To do>
Output every line exactly as written. Leave out pictures.

· · · · ·

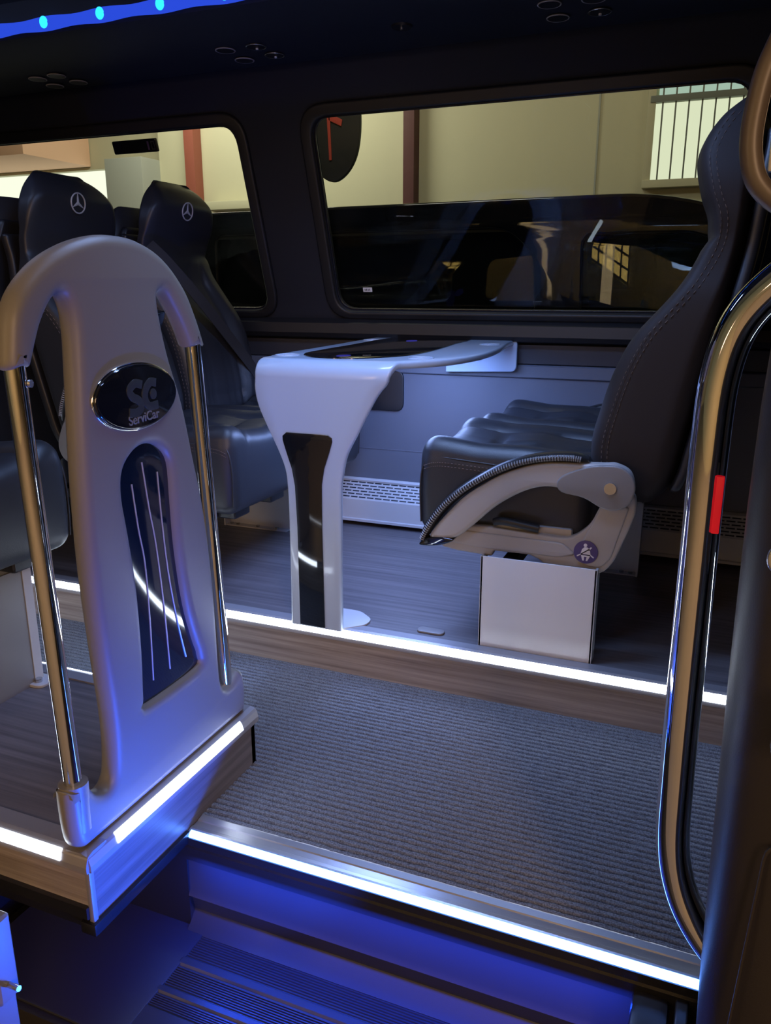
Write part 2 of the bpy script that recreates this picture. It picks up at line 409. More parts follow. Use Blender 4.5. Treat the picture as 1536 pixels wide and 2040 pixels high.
def led_nosing(name, label, a0, a1, led, axis, edge, sign, zt=0.0, group='light strips set in the platform edges', cap=None, ledmat='ledw', ledlabel=None):
    """aluminium floor edge with a sloping light strip; edge = position of the front face, sign = direction it faces"""
    t = thing(name, label, 'light strip', ((a0 + a1) / 2, edge, zt) if axis == 'x' else (edge, (a0 + a1) / 2, zt), 0, group)
    loc = t.location
    f = lambda pts: [(edge + sign * u, zt + v) for u, v in pts]
    body = f([(-0.045, 0.000), (-0.045, 0.004), (-0.012, 0.0045), (0.000, 0.001), (0.004, -0.004), (0.008, -0.018), (0.008, -0.030), (-0.004, -0.032), (-0.012, -0.030), (-0.03, -0.004)])
    o = profile('edge_trim', body, axis, a0, a1, M['alulight'], t); o.matrix_parent_inverse = Matrix.Translation(-loc)
    s = f([(0.0005, 0.0022), (0.0052, -0.0038), (0.0096, -0.0175), (0.0060, -0.0178), (0.0020, -0.004)])
    for (l0, l1) in led:
        o = profile('light_strip', s, axis, l0, l1, M[ledmat], t); o.matrix_parent_inverse = Matrix.Translation(-loc)
    return t
led_nosing('step_light_strip', 'long white light strip in the edge of the window side floor', XL, XR, [(XL + .05, XR - .05)], 'x', 1.936, -1)
led_nosing('step_light_strip', 'white light strip facing the door on the near left floor edge', XL, -0.927, [(-3.2, -0.985)], 'x', 0.897, -1)
led_nosing('step_light_strip', 'short white light strip running back under the grey arched divider', 0.895, 1.452, [(0.965, 1.385)], 'y', -0.930, 1)
led_nosing('step_light_strip', 'white light strip on the aisle edge of the near left floor', XL, -0.95, [(-2.6, -1.19)], 'x', 1.445, 1)

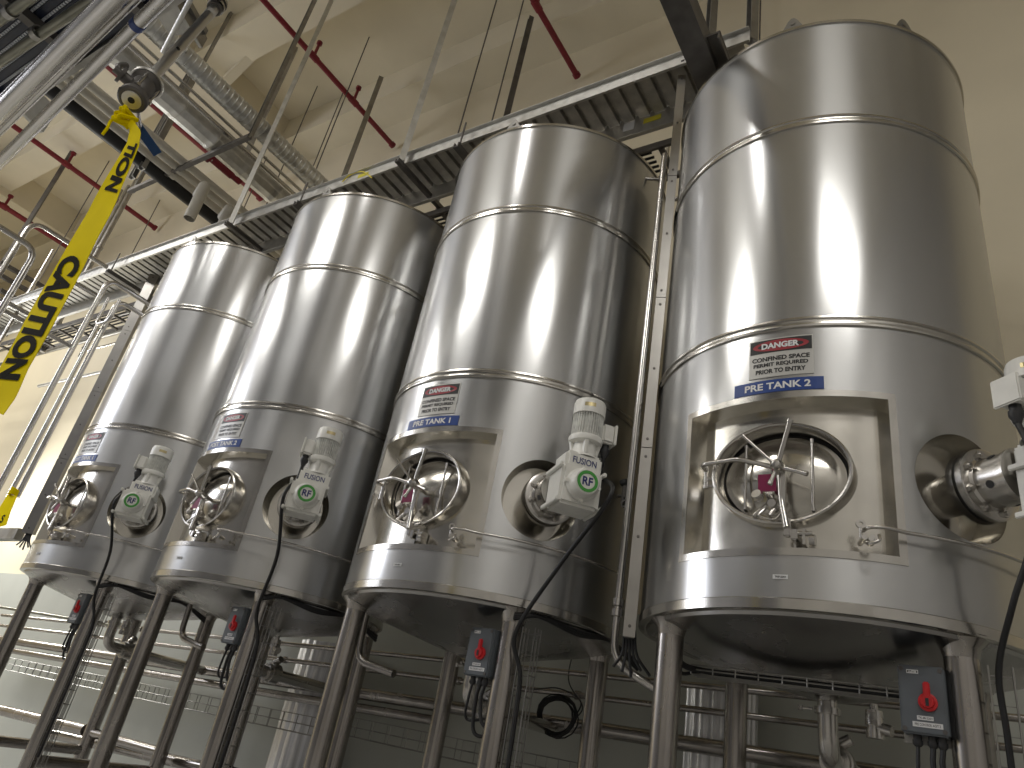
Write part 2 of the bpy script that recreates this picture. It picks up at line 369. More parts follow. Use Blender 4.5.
    bm=BM(); tube(bm,bend([P(-70.5,1.03,2.735)]+pts,.03,3),.0085,seg=10)
    wp=obj('wrap_pipe',bm,pipe_steel,t)
    bm=BM(); c=P(-70.5,1.0,2.70); d=P(-70.5,1,0)
    cyl(bm,c+V(0,0,.0)-d*.05,c+d*.05,.012); tube(bm,spline([c+d*.04+V(.0,0,-.02),c+d*.09+V(.01,0,-.04),c+d*.10+V(.045,0,-.03),c+d*.08+V(.05,0,0)]),.007,seg=8)
    lathe(bm,c+d*.03+V(-.01,0,.065),d,[(-.006,.010),(-.006,.02),(.006,.02),(.006,.010),(-.006,.010)],seg=16); cyl(bm,c+d*.03+V(-.01,0,0),c+d*.03+V(-.01,0,.05),.007); lathe(bm,c+V(.03,0,-.01),d,[(0,0),(0,.018),(.06,.018),(.06,0)],seg=16)
    obj('bracket_clamp',bm,pipe_steel,t)
    # port pocket: conical ring recess
    bm=BM(); segs=64; G=[]
    for k,rr in ((1.0,1.0),(.985,.94),(.94,.87),(.3,.87)):
        G.append([bm.verts.new(P(PCA+14.9*k*math.cos(2*PI*i/segs),rr,PCZ+.262*k*math.sin(2*PI*i/segs))) for i in range(segs)])
    for a,b in zip(G,G[1:]):
        for i in range(segs): bm.faces.new((a[i],a[(i+1)%segs],b[(i+1)%segs],b[i]))
    obj('port_pocket',bm,panel_steel,t)
    o=V(0,0,3.04)
    bm=BM(); lathe(bm,o,AX,[(.84,.098),(1.014,.098),(1.014,.168),(1.048,.168),(1.048,0)],seg=48); nf=obj('nozzle_flange',bm,pipe_steel,t)
    bm=BM(); lathe(bm,o,AX,[(1.048,.158),(1.064,.158),(1.064,0)],seg=48); obj('flange_gasket',bm,gasket,t)
    # legs
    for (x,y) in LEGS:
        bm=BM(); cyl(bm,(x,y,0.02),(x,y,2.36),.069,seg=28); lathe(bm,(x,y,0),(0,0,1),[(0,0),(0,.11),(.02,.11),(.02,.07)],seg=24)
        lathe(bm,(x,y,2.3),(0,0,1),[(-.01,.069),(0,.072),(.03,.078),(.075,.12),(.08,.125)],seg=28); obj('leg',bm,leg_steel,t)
    for a,b in (((-.65,.6,1.03),(.65,.6,1.03)),((-.65,-.6,.86),(-.65,.6,.86)),((.65,-.6,.86),(.65,.6,.86))):
        bm=BM(); cyl(bm,a,b,.05,seg=16); obj('leg_brace',bm,leg_steel,t)
    # ring weld pads on rivet band: small white label
    bm=BM(); grid(bm,lin(-92.,-88.2,3),[2.500,2.520],1.004); lb=obj('white_label',bm,white_ink,t,smooth=0)
    bm=BM(); put_text(bm,'TKP-2201',.048,.009,0,0,lambda u,v:P(-90.1+math.degrees(u),1.0055,2.51+v)); obj('label_print',bm,sign_black,lb,smooth=0)
    # outlet
    bm=BM(); z=ZB-.235
    cyl(bm,(0,0,z+.01),(0,0,z-.04),.05,seg=24); lathe(bm,(0,0,z-.05),(0,0,1),[(-.016,.05),(-.016,.066),(.016,.066),(.016,.05)],seg=24); 
    tube(bm,bend([(0,0,z-.05),(0,0,z-.27),(0,1.22,z-.30)],.16,8),.05,seg=20); lathe(bm,(0,.20,z-.272),(0,1,-.02),[(-.03,.05),(-.03,.07),(0,.075),(0,.085),(.09,.085),(.09,.07),(.12,.05)],seg=24)
    tube(bm,[(-.13,-.02,z-.05),(-.07,-.02,z-.05)],.008,seg=8); lathe(bm,(-.13,-.02,z-.05),(0,0,1),[(-.012,0),(-.012,.013),(.012,.013),(.012,0)],seg=12); cyl(bm,(.0,.24,z-.19),(.07,.24,z-.15),.03,seg=16)
    obj('outlet_elbow',bm,pipe_steel,t)
    bm=BM(); lathe(bm,(.22,.0,ZB-.225),(0,0,-1),[(0,.02),(.03,.02),(.03,.04),(.10,.045),(.10,.035),(.12,.035),(.12,.042),(.16,.042),(.16,0)],seg=20); cyl(bm,(.22,0,ZB-.33),(.30,-.02,ZB-.345),.028,seg=16); obj('level_sensor',bm,pipe_steel,t)
    return t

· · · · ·

Output below>
Write part 2 of the bpy script that recreates this picture. It picks up at line 409. More parts follow. Use Blender 4.5. Treat the picture as 1536 pixels wide and 2040 pixels high.
def led_nosing(name, label, a0, a1, led, axis, edge, sign, zt=0.0, group='light strips set in the platform edges', cap=None, ledmat='ledw', ledlabel=None):
    """aluminium floor edge with a sloping light strip; edge = position of the front face, sign = direction it faces"""
    t = thing(name, label, 'light strip', ((a0 + a1) / 2, edge, zt) if axis == 'x' else (edge, (a0 + a1) / 2, zt), 0, group)
    loc = t.location
    f = lambda pts: [(edge + sign * u, zt + v) for u, v in pts]
    body = f([(-0.045, 0.000), (-0.045, 0.004), (-0.012, 0.0045), (0.000, 0.001), (0.004, -0.004), (0.008, -0.018), (0.008, -0.030), (-0.004, -0.032), (-0.012, -0.030), (-0.03, -0.004)])
    o = profile('edge_trim', body, axis, a0, a1, M['alulight'], t); o.matrix_parent_inverse = Matrix.Translation(-loc)
    s = f([(0.0005, 0.0022), (0.0052, -0.0038), (0.0096, -0.0175), (0.0060, -0.0178), (0.0020, -0.004)])
    for (l0, l1) in led:
        o = profile('light_strip', s, axis, l0, l1, M[ledmat], t); o.matrix_parent_inverse = Matrix.Translation(-loc)
    return t
led_nosing('step_light_strip', 'long white light strip in the edge of the window side floor', XL, XR, [(XL + .05, XR - .05)], 'x', 1.936, -1)
led_nosing('step_light_strip', 'white light strip facing the door on the near left floor edge', XL, -0.927, [(-3.2, -0.985)], 'x', 0.897, -1)
led_nosing('step_light_strip', 'short white light strip running back under the grey arched divider', 0.895, 1.452, [(0.965, 1.385)], 'y', -0.930, 1)
led_nosing('step_light_strip', 'white light strip on the aisle edge of the near left floor', XL, -0.95, [(-2.6, -1.19)], 'x', 1.445, 1)

Write part 2 of the bpy script that recreates this picture. It picks up at line 369. More parts follow. Use Blender 4.5.
    bm=BM(); tube(bm,bend([P(-70.5,1.03,2.735)]+pts,.03,3),.0085,seg=10)
    wp=obj('wrap_pipe',bm,pipe_steel,t)
    bm=BM(); c=P(-70.5,1.0,2.70); d=P(-70.5,1,0)
    cyl(bm,c+V(0,0,.0)-d*.05,c+d*.05,.012); tube(bm,spline([c+d*.04+V(.0,0,-.02),c+d*.09+V(.01,0,-.04),c+d*.10+V(.045,0,-.03),c+d*.08+V(.05,0,0)]),.007,seg=8)
    lathe(bm,c+d*.03+V(-.01,0,.065),d,[(-.006,.010),(-.006,.02),(.006,.02),(.006,.010),(-.006,.010)],seg=16); cyl(bm,c+d*.03+V(-.01,0,0),c+d*.03+V(-.01,0,.05),.007); lathe(bm,c+V(.03,0,-.01),d,[(0,0),(0,.018),(.06,.018),(.06,0)],seg=16)
    obj('bracket_clamp',bm,pipe_steel,t)
    # port pocket: conical ring recess
    bm=BM(); segs=64; G=[]
    for k,rr in ((1.0,1.0),(.985,.94),(.94,.87),(.3,.87)):
        G.append([bm.verts.new(P(PCA+14.9*k*math.cos(2*PI*i/segs),rr,PCZ+.262*k*math.sin(2*PI*i/segs))) for i in range(segs)])
    for a,b in zip(G,G[1:]):
        for i in range(segs): bm.faces.new((a[i],a[(i+1)%segs],b[(i+1)%segs],b[i]))
    obj('port_pocket',bm,panel_steel,t)
    o=V(0,0,3.04)
    bm=BM(); lathe(bm,o,AX,[(.84,.098),(1.014,.098),(1.014,.168),(1.048,.168),(1.048,0)],seg=48); nf=obj('nozzle_flange',bm,pipe_steel,t)
    bm=BM(); lathe(bm,o,AX,[(1.048,.158),(1.064,.158),(1.064,0)],seg=48); obj('flange_gasket',bm,gasket,t)
    # legs
    for (x,y) in LEGS:
        bm=BM(); cyl(bm,(x,y,0.02),(x,y,2.36),.069,seg=28); lathe(bm,(x,y,0),(0,0,1),[(0,0),(0,.11),(.02,.11),(.02,.07)],seg=24)
        lathe(bm,(x,y,2.3),(0,0,1),[(-.01,.069),(0,.072),(.03,.078),(.075,.12),(.08,.125)],seg=28); obj('leg',bm,leg_steel,t)
    for a,b in (((-.65,.6,1.03),(.65,.6,1.03)),((-.65,-.6,.86),(-.65,.6,.86)),((.65,-.6,.86),(.65,.6,.86))):
        bm=BM(); cyl(bm,a,b,.05,seg=16); obj('leg_brace',bm,leg_steel,t)
    # ring weld pads on rivet band: small white label
    bm=BM(); grid(bm,lin(-92.,-88.2,3),[2.500,2.520],1.004); lb=obj('white_label',bm,white_ink,t,smooth=0)
    bm=BM(); put_text(bm,'TKP-2201',.048,.009,0,0,lambda u,v:P(-90.1+math.degrees(u),1.0055,2.51+v)); obj('label_print',bm,sign_black,lb,smooth=0)
    # outlet
    bm=BM(); z=ZB-.235
    cyl(bm,(0,0,z+.01),(0,0,z-.04),.05,seg=24); lathe(bm,(0,0,z-.05),(0,0,1),[(-.016,.05),(-.016,.066),(.016,.066),(.016,.05)],seg=24); 
    tube(bm,bend([(0,0,z-.05),(0,0,z-.27),(0,1.22,z-.30)],.16,8),.05,seg=20); lathe(bm,(0,.20,z-.272),(0,1,-.02),[(-.03,.05),(-.03,.07),(0,.075),(0,.085),(.09,.085),(.09,.07),(.12,.05)],seg=24)
    tube(bm,[(-.13,-.02,z-.05),(-.07,-.02,z-.05)],.008,seg=8); lathe(bm,(-.13,-.02,z-.05),(0,0,1),[(-.012,0),(-.012,.013),(.012,.013),(.012,0)],seg=12); cyl(bm,(.0,.24,z-.19),(.07,.24,z-.15),.03,seg=16)
    obj('outlet_elbow',bm,pipe_steel,t)
    bm=BM(); lathe(bm,(.22,.0,ZB-.225),(0,0,-1),[(0,.02),(.03,.02),(.03,.04),(.10,.045),(.10,.035),(.12,.035),(.12,.042),(.16,.042),(.16,0)],seg=20); cyl(bm,(.22,0,ZB-.33),(.30,-.02,ZB-.345),.028,seg=16); obj('level_sensor',bm,pipe_steel,t)
    return t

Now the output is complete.